Yurie Nagashima, Takashi Homma, and, most recently, Motoyuki Daifu and Masaki Yamamoto have presented personal stories about their families. Nagashima first received attention in the male-dominated Japanese photography scene in 1993, as a young woman who portrayed herself and her family naked at home. They appear comfortably unclothed when posing for a family photograph or pursuing their daily routines. “I grew up in a free and open family environment, in quite a downtown style,” she said. “My family would walk around half naked with just a towel around their bodies after taking a bath. To me, nakedness is not necessarily something sexual.”

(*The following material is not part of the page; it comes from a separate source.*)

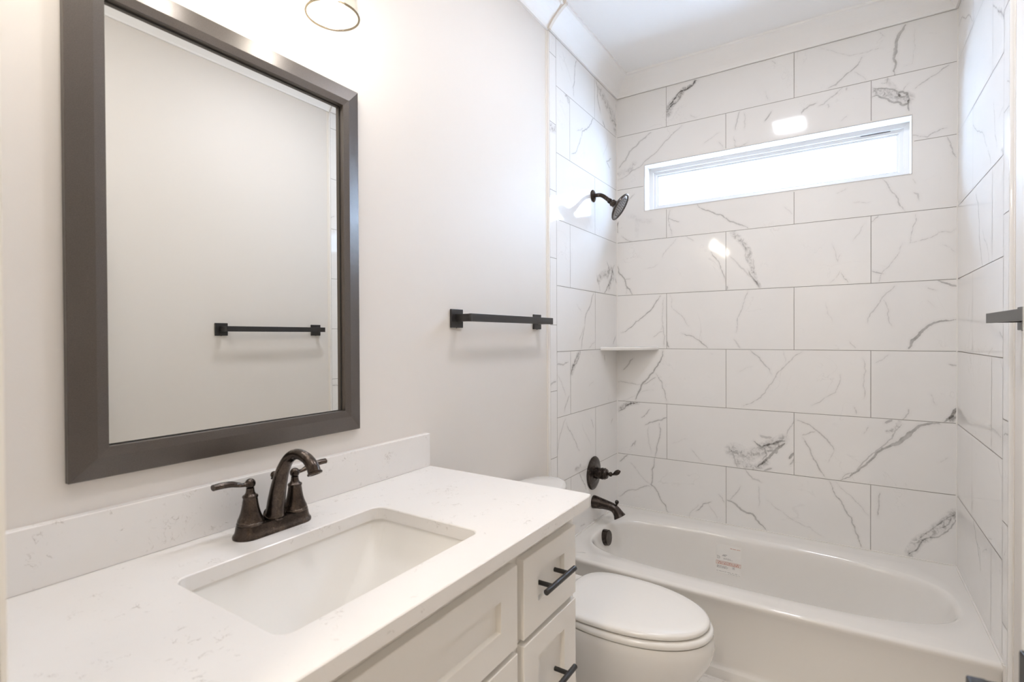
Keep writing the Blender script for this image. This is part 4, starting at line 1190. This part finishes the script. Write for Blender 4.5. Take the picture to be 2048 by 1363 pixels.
# --- tub spout, valve, shower head (all on the left tile wall)
SYC = -0.345
ts = thing('tub_spout', (0.0, SYC, 0.38), 'dark bronze tub spout with a diverter knob above the tub rim', 'tub spout')
mk('spout_body', tube([(0.0008, SYC, 0.447), (0.004, SYC, 0.447), (0.030, SYC, 0.4455), (0.065, SYC, 0.443), (0.098, SYC, 0.438), (0.120, SYC, 0.428), (0.136, SYC, 0.410), (0.147, SYC, 0.392)],
                      [0.0335, 0.0345, 0.0305, 0.0255, 0.0225, 0.0225, 0.0255, 0.0325], 36), M['dark_bronze'], ts, smooth=True, autosmooth=60)
mk('diverter_knob', join(lathe([(0.0045, 0), (0.0040, 0.014), (0.0075, 0.017)] + [(0.0105 * math.cos(a), 0.0265 + 0.0105 * math.sin(a)) for a in np.linspace(-0.8, PI / 2, 9)], (0.128, SYC, 0.4405), (0.12, 0, 1), 22)), M['dark_bronze'], ts, smooth=True, autosmooth=60)
sv = thing('shower_valve', (0.0, SYC, 0.513), 'round dark bronze shower valve plate with a lever handle', 'shower valve')
mk('escutcheon', lathe([(0.0875, 0.0006), (0.0880, 0.003), (0.0860, 0.0055), (0.075, 0.0095), (0.060, 0.012), (0.045, 0.013), (0.042, 0.0145), (0.036, 0.0145), (0.034, 0.0125), (0.004, 0.0125)], (0, SYC, 0.6005), (1, 0, 0), 56), M['dark_bronze'], sv, smooth=True, autosmooth=40)
vh = mk('valve_handle', lathe([(0.0285, 0.012), (0.0290, 0.014), (0.0290, 0.042), (0.0270, 0.0435), (0.0270, 0.047), (0.0305, 0.049), (0.0310, 0.054), (0.0280, 0.056), (0.0280, 0.060), (0.0300, 0.062), (0.0300, 0.067), (0.0265, 0.070),
                               (0.0255, 0.076), (0.0230, 0.079), (0.0130, 0.081), (0.0065, 0.084), (0.0065, 0.088), (0.0112, 0.0915), (0.0125, 0.097), (0.0112, 0.1025), (0.0060, 0.106), (0.0055, 0.110), (0.0020, 0.112)], (0, SYC, 0.6005), (1, 0, 0.06), 40), M['dark_bronze'], sv, smooth=True, autosmooth=45)
mk('lever_tip', tube([(0.108, SYC, 0.6065), (0.116, SYC, 0.610), (0.128, SYC, 0.617), (0.140, SYC, 0.625), (0.150, SYC, 0.630)], [0.0045, 0.0075, 0.0125, 0.0115, 0.004], 20, (0.75, 1.0)), M['dark_bronze'], vh, smooth=True, autosmooth=60)
sh = thing('wall_shower', (0.0, SYC, 1.93), 'dark round shower head on a bent arm beside the window', 'shower head')
mk('wall_flange', lathe([(0.0320, 0.0006), (0.0325, 0.003), (0.0300, 0.006), (0.0200, 0.010), (0.0140, 0.013), (0.0120, 0.015)], (0, SYC + 0.005, 2.070), (1, 0, 0), 40), M['dark_bronze'], sh, smooth=True, autosmooth=40)
mk('shower_arm', tube([(0.004, SYC + 0.005, 2.070), (0.022, SYC + 0.005, 2.071), (0.042, SYC + 0.005, 2.069), (0.060, SYC + 0.005, 2.060), (0.078, SYC + 0.005, 2.045), (0.096, SYC + 0.005, 2.029)], [0.0105] * 6, 22), M['dark_bronze'], sh, smooth=True, autosmooth=60)
hc = Vector((0.151, SYC + 0.005, 1.991)); hax = Vector((0.83, 0.13, -0.54)).normalized()
mk('swivel_joint', join(lathe([(0.0125, 0), (0.0135, 0.001), (0.0135, 0.012), (0.0115, 0.013), (0.0115, 0.017), (0.0165, 0.020), (0.0190, 0.026), (0.0165, 0.034), (0.0125, 0.038)], (0.090, SYC + 0.005, 2.034), (0.80, 0, -0.62), 30)), M['dark_bronze'], sh, smooth=True, autosmooth=40)
hb = mk('head_body', lathe([(0.0130, -0.040), (0.0180, -0.037), (0.0200, -0.030), (0.0300, -0.024), (0.0460, -0.017), (0.0620, -0.010), (0.0710, -0.004), (0.0735, 0.000), (0.0730, 0.0035), (0.0690, 0.0050), (0.0620, 0.0030), (0.0600, 0.0015)], hc, hax, 64, True, False), M['dark_bronze'], sh, smooth=True, autosmooth=40)
mk('spray_face', lathe([(0.0605, 0.0012), (0.0560, 0.0030), (0.0300, 0.0046), (0.0020, 0.0052)], hc, hax, 64, False, True), M['spray'], hb, smooth=True)
e1, e2, a_ = frame_from(hax)
noz = []
for rr, cnt in ((0.012, 6), (0.024, 12), (0.036, 18), (0.048, 24)):
    for k in range(cnt):
        p = hc + e1 * rr * math.cos(2 * PI * k / cnt) + e2 * rr * math.sin(2 * PI * k / cnt) + a_ * 0.0036
        noz.append(lathe([(0.0020, 0.0), (0.0013, 0.0032)], p, hax, 8))
mk('spray_nozzles', join(*noz), M['nozzle'], hb)

# --- corner shelf
def shelf_mesh():
    R = 0.2465; N = 28
    def L(r, z):
        pts = [(0.0006, -0.0006, z)]
        for k in range(N + 1):
            a = PI / 2 * k / N; q = r * (1 - 0.10 * math.sin(2 * a) ** 0.8); pts.append((max(0.0006, q * math.sin(a)), -max(0.0006, q * math.cos(a)), z))
        return pts
    zt, zb = 1.2675, 1.2490
    return loft([L(R - 0.004, zb), L(R - 0.0012, zb + 0.0012), L(R - 0.0002, zb + 0.005), L(R, zb + 0.0095), L(R - 0.001, zt - 0.004), L(R - 0.004, zt - 0.001), L(R - 0.009, zt)])
tag(mk('corner_shelf', shelf_mesh(), M['porcelain'], smooth=True, autosmooth=50), 'small white quarter-round shelf in the tiled corner', 'shelf')

# --- toilet
TYC = -1.215
toi = thing('toilet', (0.42, TYC, 0.0), 'white elongated toilet with its lid closed, between vanity and tub', 'toilet')
def egg(cx, ap, am, b, z, pp=2.05, pm=2.7, N=96):
    return [(x, y, z) for x, y in superell(cx, TYC, ap, am, b, b, pp, pm, N)]
bowl = loft([egg(0.40, 0.235, 0.24, 0.115, 0.0), egg(0.40, 0.232, 0.24, 0.114, 0.012), egg(0.40, 0.212, 0.23, 0.102, 0.03), egg(0.41, 0.200, 0.22, 0.094, 0.08), egg(0.43, 0.212, 0.22, 0.098, 0.14), egg(0.455, 0.240, 0.225, 0.118, 0.20),
             egg(0.475, 0.272, 0.24, 0.146, 0.26), egg(0.49, 0.288, 0.25, 0.171, 0.32), egg(0.495, 0.292, 0.26, 0.181, 0.36), egg(0.495, 0.288, 0.27, 0.180, 0.382), egg(0.495, 0.282, 0.27, 0.176, 0.390),
             egg(0.495, 0.235, 0.20, 0.125, 0.390), egg(0.495, 0.215, 0.18, 0.11, 0.36), egg(0.47, 0.15, 0.12, 0.07, 0.22)])
bw = mk('bowl', bowl, M['porcelain'], toi, smooth=True, autosmooth=50)
mk('rear_deck', loft([[(x, y, z) for x, y in rrect(0.215, TYC, hx, hy, 0.04, 8)] for hx, hy, z in ((0.17, 0.10, 0.10), (0.18, 0.13, 0.25), (0.19, 0.165, 0.34), (0.195, 0.176, 0.378), (0.191, 0.172, 0.3905))]), M['porcelain'], toi, smooth=True, autosmooth=50)
seat = loft([egg(0.490, 0.283, 0.190, 0.176, 0.3915), egg(0.490, 0.290, 0.196, 0.181, 0.396), egg(0.490, 0.293, 0.198, 0.183, 0.404), egg(0.490, 0.290, 0.196, 0.180, 0.4115), egg(0.490, 0.282, 0.190, 0.173, 0.4145),
             egg(0.495, 0.20, 0.15, 0.10, 0.4145), egg(0.495, 0.195, 0.145, 0.095, 0.3915)])
V_, F_ = seat; F_ = [f for f in F_ if len(f) == 4]
n_ = 96; F_ += [(6 * n_ + j, 6 * n_ + (j + 1) % n_, (j + 1) % n_, j) for j in range(n_)]
mk('seat_ring', (V_, F_), M['plastic'], toi, smooth=True, autosmooth=60)
mk('lid', loft([egg(0.484, 0.278, 0.182, 0.170, 0.4175, 2.05, 3.4), egg(0.484, 0.286, 0.189, 0.177, 0.4205, 2.05, 3.4), egg(0.484, 0.288, 0.190, 0.178, 0.4280, 2.05, 3.4), egg(0.484, 0.285, 0.188, 0.175, 0.4335, 2.05, 3.4), egg(0.484, 0.276, 0.181, 0.167, 0.4372, 2.05, 3.4),
                egg(0.484, 0.240, 0.155, 0.140, 0.4395), egg(0.484, 0.12, 0.08, 0.07, 0.4415)]), M['plastic'], toi, smooth=True, autosmooth=60)
for s in (-0.075, 0.075):
    mk('seat_hinge', lathe([(0.011, -0.022), (0.0125, -0.020), (0.0125, 0.020), (0.011, 0.022)], (0.283, TYC + s, 0.4045), (0, 1, 0), 18), M['plastic'], toi, smooth=True, autosmooth=40)
def tloop(hx, hy, z, cx=0.100, p=3.4): return [(x, y, z) for x, y in superell(cx, TYC, hx, hx, hy, hy, p, p, 72)]
mk('tank', loft([tloop(0.080, 0.19, 0.385), tloop(0.090, 0.205, 0.42), tloop(0.095, 0.222, 0.60), tloop(0.097, 0.228, 0.702)]), M['porcelain'], toi, smooth=True, autosmooth=50)
tlp = 2.25
tl_ = mk('tank_lid', loft([tloop(0.098, 0.232, 0.7025, 0.103, 2.9), tloop(0.108, 0.243, 0.706, 0.108, tlp), tloop(0.110, 0.246, 0.714, 0.109, tlp), tloop(0.110, 0.246, 0.733, 0.109, tlp), tloop(0.106, 0.242, 0.740, 0.107, tlp), tloop(0.096, 0.230, 0.7425, 0.105, tlp), tloop(0.05, 0.15, 0.7435, 0.104, tlp)]),
         M['porcelain'], toi, smooth=True, autosmooth=60)
mk('flush_lever', join(lathe([(0.014, 0), (0.014, 0.008), (0.010, 0.012)], (0.192, TYC - 0.165, 0.655), (1, 0, 0), 20), tube([(0.203, TYC - 0.165, 0.655), (0.208, TYC - 0.14, 0.653), (0.209, TYC - 0.105, 0.648)], [0.005, 0.006, 0.007], 14)), M['chrome'], toi, smooth=True, autosmooth=50)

In his photobook Tokyo and My Daughter (2006), Homma portrays the nonglamorous and domestic, interweaving photographs of his studio with a portrait of a small dog and photographs of a young girl who appears to be exposed to the loving eyes of her proud father. We see her grow from a toddler to an elementary-school child. In one photograph, she appears wearing the same shirt as Homma, who is checking the inside of a refrigerator in the back- ground. The girl stares directly into the camera, suggesting that she is aware of the viewer while also looking bored. The sequence of images conveys a diaristic feeling. With this book, Homma has shifted his attention from the formalistic suburban landscape to the closeness of the home space. The fact that the photographic story is fictional (the girl in the series is the photographer’s friend’s daughter) is not visible in the work: the book presents itself convincingly as a personal portrait of a father and a daughter’s life in the city.
Homma’s vision of a middle-class home contrasts with the cluttered, much more modest apartment in Kobe that Yamamoto has captured in a real and movingly intimate family portrait. Their tiny home, explored in his affectionate photobook GUTS (2017), is jam-packed with clothes, plates of food, cans, paper, and countless household objects. In between all this clutter, members of Yamamoto’s family are lying on the floor: sleeping close together, watching television, playing video games, and enjoying each other’s company. The young photographer seems to tell us that home is, above all, where one’s heart is—with one’s family and loved ones.